■ Exercise aim ■
Output the data below in full, byte for byte. Nothing may differ.

■ Supplied information ■
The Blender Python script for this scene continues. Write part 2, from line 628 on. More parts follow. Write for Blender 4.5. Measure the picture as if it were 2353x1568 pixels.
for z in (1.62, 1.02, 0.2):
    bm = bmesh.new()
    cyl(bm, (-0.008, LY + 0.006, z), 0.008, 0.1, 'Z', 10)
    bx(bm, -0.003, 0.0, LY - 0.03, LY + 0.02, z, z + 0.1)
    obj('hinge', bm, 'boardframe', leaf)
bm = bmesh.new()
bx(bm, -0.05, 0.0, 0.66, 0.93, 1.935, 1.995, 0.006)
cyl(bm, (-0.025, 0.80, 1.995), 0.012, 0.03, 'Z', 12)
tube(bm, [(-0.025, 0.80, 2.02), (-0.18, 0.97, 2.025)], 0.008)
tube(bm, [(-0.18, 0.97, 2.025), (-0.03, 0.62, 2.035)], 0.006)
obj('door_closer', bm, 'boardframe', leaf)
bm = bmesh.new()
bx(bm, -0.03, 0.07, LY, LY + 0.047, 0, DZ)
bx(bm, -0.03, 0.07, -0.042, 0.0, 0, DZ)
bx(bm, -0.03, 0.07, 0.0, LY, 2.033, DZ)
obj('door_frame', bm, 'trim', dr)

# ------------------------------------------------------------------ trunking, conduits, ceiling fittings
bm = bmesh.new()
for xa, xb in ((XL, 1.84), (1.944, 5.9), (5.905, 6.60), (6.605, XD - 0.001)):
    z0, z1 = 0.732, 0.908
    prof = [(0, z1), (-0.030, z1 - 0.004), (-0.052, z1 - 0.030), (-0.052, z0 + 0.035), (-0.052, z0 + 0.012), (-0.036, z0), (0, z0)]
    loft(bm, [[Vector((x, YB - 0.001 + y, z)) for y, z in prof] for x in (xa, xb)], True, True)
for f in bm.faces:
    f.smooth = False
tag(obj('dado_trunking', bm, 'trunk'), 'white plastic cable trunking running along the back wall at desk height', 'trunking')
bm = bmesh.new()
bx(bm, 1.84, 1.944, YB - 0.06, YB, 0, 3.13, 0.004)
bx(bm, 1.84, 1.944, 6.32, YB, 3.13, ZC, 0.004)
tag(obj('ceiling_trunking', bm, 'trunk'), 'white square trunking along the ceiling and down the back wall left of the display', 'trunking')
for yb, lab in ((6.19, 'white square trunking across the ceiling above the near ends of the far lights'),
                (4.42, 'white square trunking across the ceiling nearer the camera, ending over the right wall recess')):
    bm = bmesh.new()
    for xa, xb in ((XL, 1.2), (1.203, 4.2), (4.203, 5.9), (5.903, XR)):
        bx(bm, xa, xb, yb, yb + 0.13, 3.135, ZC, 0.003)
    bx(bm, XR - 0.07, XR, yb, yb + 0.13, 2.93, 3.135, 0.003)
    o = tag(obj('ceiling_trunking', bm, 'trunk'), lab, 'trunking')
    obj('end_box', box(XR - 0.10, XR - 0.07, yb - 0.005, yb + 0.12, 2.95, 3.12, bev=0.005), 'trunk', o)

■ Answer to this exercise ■
The Blender Python script for this scene continues. Write part 2, from line 628 on. More parts follow. Write for Blender 4.5. Measure the picture as if it were 2353x1568 pixels.
for z in (1.62, 1.02, 0.2):
    bm = bmesh.new()
    cyl(bm, (-0.008, LY + 0.006, z), 0.008, 0.1, 'Z', 10)
    bx(bm, -0.003, 0.0, LY - 0.03, LY + 0.02, z, z + 0.1)
    obj('hinge', bm, 'boardframe', leaf)
bm = bmesh.new()
bx(bm, -0.05, 0.0, 0.66, 0.93, 1.935, 1.995, 0.006)
cyl(bm, (-0.025, 0.80, 1.995), 0.012, 0.03, 'Z', 12)
tube(bm, [(-0.025, 0.80, 2.02), (-0.18, 0.97, 2.025)], 0.008)
tube(bm, [(-0.18, 0.97, 2.025), (-0.03, 0.62, 2.035)], 0.006)
obj('door_closer', bm, 'boardframe', leaf)
bm = bmesh.new()
bx(bm, -0.03, 0.07, LY, LY + 0.047, 0, DZ)
bx(bm, -0.03, 0.07, -0.042, 0.0, 0, DZ)
bx(bm, -0.03, 0.07, 0.0, LY, 2.033, DZ)
obj('door_frame', bm, 'trim', dr)

# ------------------------------------------------------------------ trunking, conduits, ceiling fittings
bm = bmesh.new()
for xa, xb in ((XL, 1.84), (1.944, 5.9), (5.905, 6.60), (6.605, XD - 0.001)):
    z0, z1 = 0.732, 0.908
    prof = [(0, z1), (-0.030, z1 - 0.004), (-0.052, z1 - 0.030), (-0.052, z0 + 0.035), (-0.052, z0 + 0.012), (-0.036, z0), (0, z0)]
    loft(bm, [[Vector((x, YB - 0.001 + y, z)) for y, z in prof] for x in (xa, xb)], True, True)
for f in bm.faces:
    f.smooth = False
tag(obj('dado_trunking', bm, 'trunk'), 'white plastic cable trunking running along the back wall at desk height', 'trunking')
bm = bmesh.new()
bx(bm, 1.84, 1.944, YB - 0.06, YB, 0, 3.13, 0.004)
bx(bm, 1.84, 1.944, 6.32, YB, 3.13, ZC, 0.004)
tag(obj('ceiling_trunking', bm, 'trunk'), 'white square trunking along the ceiling and down the back wall left of the display', 'trunking')
for yb, lab in ((6.19, 'white square trunking across the ceiling above the near ends of the far lights'),
                (4.42, 'white square trunking across the ceiling nearer the camera, ending over the right wall recess')):
    bm = bmesh.new()
    for xa, xb in ((XL, 1.2), (1.203, 4.2), (4.203, 5.9), (5.903, XR)):
        bx(bm, xa, xb, yb, yb + 0.13, 3.135, ZC, 0.003)
    bx(bm, XR - 0.07, XR, yb, yb + 0.13, 2.93, 3.135, 0.003)
    o = tag(obj('ceiling_trunking', bm, 'trunk'), lab, 'trunking')
    obj('end_box', box(XR - 0.10, XR - 0.07, yb - 0.005, yb + 0.12, 2.95, 3.12, bev=0.005), 'trunk', o)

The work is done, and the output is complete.